Essay and Q&A ‘Familiar Stranger’
“Shifting Photography’s Grounds” by Leigh Raiford
Embedded in every photograph is the trace of its failure, the impossibility of the task of “faithful” and “true” representation which we have assigned to the medium, and on which we insist despite knowing better. No matter the photograph’s technical perfection, its careful framing, the beauty of its protagonist, the care taken in the darkroom or editing software, photographs are often not enough or too much. This is especially true of Black people’s engagements with photography. And since the inception of the medium circa the 1830s, the photograph more often than not has been a site of violence or an aspirational attempt to counter the violence of capture, imprisonment, repetition, fixity. Inevitably photography fails.
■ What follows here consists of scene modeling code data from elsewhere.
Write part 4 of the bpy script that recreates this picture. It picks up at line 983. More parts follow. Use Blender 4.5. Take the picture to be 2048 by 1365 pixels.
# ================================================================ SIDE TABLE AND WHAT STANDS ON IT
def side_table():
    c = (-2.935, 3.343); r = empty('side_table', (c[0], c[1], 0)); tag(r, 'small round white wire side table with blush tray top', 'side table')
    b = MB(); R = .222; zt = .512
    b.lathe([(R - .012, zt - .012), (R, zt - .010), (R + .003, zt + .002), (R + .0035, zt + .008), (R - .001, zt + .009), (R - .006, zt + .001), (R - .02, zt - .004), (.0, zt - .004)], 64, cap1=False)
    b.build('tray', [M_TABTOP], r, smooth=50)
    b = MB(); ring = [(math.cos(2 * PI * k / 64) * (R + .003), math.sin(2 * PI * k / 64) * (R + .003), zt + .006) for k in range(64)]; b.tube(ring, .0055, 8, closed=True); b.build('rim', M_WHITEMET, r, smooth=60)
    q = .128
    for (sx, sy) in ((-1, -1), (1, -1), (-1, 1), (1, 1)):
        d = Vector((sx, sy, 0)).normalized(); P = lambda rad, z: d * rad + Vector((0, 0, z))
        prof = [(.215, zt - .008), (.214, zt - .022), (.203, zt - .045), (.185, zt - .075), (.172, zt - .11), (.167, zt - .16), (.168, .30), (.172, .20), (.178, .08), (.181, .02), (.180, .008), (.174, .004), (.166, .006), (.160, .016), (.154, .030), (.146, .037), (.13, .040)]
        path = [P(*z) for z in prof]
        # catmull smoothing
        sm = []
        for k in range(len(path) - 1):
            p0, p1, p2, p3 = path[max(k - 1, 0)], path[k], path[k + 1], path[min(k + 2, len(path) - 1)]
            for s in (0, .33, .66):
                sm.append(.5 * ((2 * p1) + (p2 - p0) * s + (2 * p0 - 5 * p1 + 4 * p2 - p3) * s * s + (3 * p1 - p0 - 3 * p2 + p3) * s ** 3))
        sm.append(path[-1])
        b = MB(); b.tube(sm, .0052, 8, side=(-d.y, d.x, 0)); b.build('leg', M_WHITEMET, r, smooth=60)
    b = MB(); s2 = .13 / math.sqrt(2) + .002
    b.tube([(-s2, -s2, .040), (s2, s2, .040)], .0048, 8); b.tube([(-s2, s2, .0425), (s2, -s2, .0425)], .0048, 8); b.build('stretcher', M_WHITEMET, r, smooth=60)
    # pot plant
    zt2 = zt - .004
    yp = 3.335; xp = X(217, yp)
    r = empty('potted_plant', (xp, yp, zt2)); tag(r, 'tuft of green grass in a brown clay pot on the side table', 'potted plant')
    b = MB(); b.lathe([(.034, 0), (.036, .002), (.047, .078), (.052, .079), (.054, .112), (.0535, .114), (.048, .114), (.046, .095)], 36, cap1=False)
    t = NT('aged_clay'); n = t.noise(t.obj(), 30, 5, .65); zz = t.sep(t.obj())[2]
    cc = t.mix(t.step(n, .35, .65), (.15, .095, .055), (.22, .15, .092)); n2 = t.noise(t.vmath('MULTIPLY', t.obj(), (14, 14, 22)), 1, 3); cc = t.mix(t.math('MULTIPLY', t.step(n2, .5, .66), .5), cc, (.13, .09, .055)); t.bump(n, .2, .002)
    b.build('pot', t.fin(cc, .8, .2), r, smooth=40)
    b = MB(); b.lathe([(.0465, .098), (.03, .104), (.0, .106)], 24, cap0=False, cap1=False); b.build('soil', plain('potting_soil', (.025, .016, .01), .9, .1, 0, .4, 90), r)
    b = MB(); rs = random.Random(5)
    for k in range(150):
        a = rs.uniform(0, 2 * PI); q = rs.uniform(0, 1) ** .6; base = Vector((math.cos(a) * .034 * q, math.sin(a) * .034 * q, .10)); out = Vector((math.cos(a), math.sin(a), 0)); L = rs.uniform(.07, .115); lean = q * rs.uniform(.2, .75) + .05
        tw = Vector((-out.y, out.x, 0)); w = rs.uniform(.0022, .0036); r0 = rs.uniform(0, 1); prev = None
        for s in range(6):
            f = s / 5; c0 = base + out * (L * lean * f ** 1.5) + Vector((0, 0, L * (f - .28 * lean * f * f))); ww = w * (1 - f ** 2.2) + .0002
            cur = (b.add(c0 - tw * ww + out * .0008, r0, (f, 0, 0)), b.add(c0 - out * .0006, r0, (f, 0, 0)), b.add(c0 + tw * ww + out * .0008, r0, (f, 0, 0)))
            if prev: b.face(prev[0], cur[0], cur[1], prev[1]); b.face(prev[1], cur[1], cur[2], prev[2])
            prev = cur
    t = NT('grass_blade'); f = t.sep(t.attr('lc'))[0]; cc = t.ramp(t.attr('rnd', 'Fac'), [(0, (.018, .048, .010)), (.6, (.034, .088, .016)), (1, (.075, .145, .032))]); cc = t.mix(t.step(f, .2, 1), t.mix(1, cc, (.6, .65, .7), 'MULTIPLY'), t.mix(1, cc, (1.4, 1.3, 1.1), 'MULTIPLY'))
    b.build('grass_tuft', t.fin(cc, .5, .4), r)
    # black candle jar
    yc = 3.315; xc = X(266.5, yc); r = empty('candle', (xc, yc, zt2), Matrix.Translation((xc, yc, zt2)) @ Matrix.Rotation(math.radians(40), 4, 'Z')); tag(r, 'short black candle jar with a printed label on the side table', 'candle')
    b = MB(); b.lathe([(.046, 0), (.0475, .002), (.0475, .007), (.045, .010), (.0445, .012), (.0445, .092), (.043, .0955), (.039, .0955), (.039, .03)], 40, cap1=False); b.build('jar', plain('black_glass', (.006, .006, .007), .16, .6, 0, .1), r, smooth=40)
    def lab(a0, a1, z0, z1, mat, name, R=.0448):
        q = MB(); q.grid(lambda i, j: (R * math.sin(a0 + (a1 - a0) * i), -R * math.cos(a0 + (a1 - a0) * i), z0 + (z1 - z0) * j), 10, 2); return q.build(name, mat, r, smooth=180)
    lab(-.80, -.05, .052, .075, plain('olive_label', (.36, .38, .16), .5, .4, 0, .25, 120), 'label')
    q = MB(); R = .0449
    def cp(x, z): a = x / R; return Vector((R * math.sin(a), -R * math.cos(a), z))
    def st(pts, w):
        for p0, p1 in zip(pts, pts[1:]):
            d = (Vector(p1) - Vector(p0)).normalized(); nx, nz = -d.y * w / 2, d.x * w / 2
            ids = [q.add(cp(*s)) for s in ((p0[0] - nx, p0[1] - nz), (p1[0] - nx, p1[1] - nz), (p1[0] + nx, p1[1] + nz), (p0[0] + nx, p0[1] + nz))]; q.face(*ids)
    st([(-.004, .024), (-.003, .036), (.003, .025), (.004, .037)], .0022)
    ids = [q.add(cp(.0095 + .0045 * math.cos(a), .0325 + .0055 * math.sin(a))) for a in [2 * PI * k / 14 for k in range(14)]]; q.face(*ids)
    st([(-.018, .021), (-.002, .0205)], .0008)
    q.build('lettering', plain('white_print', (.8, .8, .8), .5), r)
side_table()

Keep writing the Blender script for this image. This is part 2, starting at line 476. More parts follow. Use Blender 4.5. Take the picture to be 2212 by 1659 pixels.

Q/A between Essence Harden and Erica Deeman,
August 2020
Essence: Can you bring us along to the beginnings of this series? How did space (both physical and mental) and access (to time and technology) at the Headlands residency guide this process? Erica: The initial thinking began, as always, with a series of questions, the most important centered on what more could a photograph be? Within its fixed state and presentation, could I add dimension? In adding dimension could it transcend between literal and abstracted visions of the portrait? I sat in my studio in San Francisco and thought for a long time about this journey and what I had access to in terms of resources. I craved the fluidity of working with other mediums, so I learned how to use the kiln and gained access to a 3D printer in the studio complex.